Abstract

Traffic evacuation is a critical task in disaster management. Planning its evacuation in advance requires taking many factors into consideration such as the destination shelter locations and numbers, the number of vehicles to clear, the traffic congestions as well as traffic road configurations. A traffic evacuation simulation tool can provide the emergency managers with the flexibility of exploring various scenarios for identifying more accurate model to plan their evacuation. This paper presents a traffic evacuation simulation system based on integrated multi-level driving-decision models which generate agents’ behavior in a unified framework. In this framework, each agent undergoes a Strategic, Cognitive, Tactical and Operational (SCTO) decision process, in order to make a driving decision. An agent’s actions are determined by a combination, on each process level, of various existing behavior models widely used in different driving simulation models. A wide spectrum of variability in each agent’s decision and driving behaviors, such as in pre-evacuation activities, in choice of route, and in the following or overtaking the car ahead, are represented in the SCTO decision process models to simulate various scenarios.
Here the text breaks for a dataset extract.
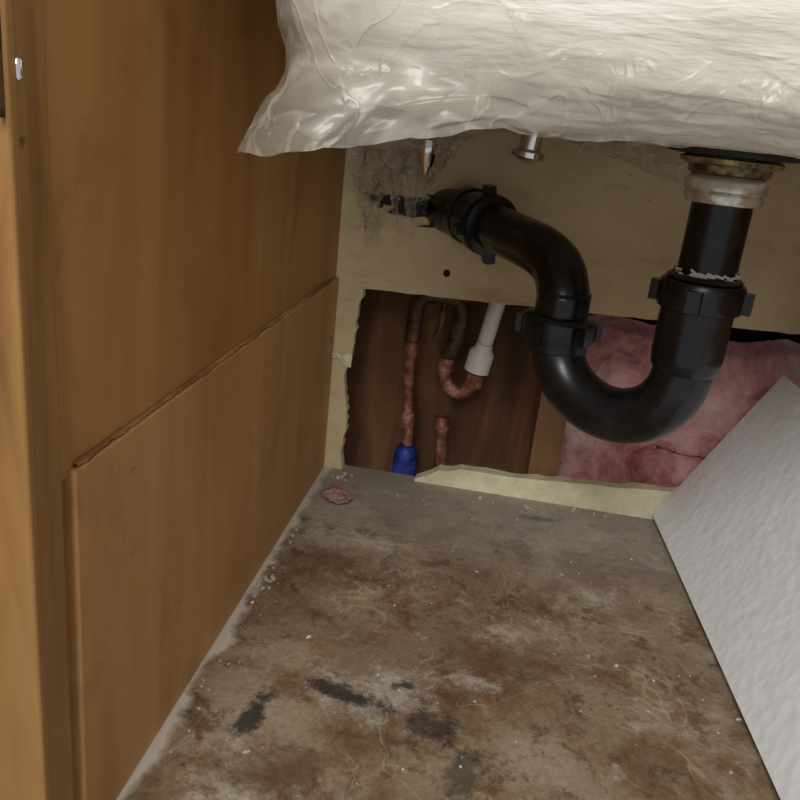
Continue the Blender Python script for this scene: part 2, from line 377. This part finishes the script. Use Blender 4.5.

We present the formal model for the agent and the multi-level decision models. A prototype simulation system that reflects the multi-level driving-decision process modeling is developed and implemented. Our SCTO framework is validated by comparing with MATSim tool, and the experimental results of evacuation simulation models are compared with the existing evacuation plan for densely populated Beijing, China in terms of various performance metrics. Our simulation system shows promising results to support emergency managers in designing and evaluating more realistic traffic evacuation plans with multi-level agent’s decision models that reflect different levels of individual variability of handling stress situations. The flexible combination of existing behavior and decision models can help generating the best evacuation plan to manage each crisis with unique characteristics, rather than resorting to a fixed evacuation plan.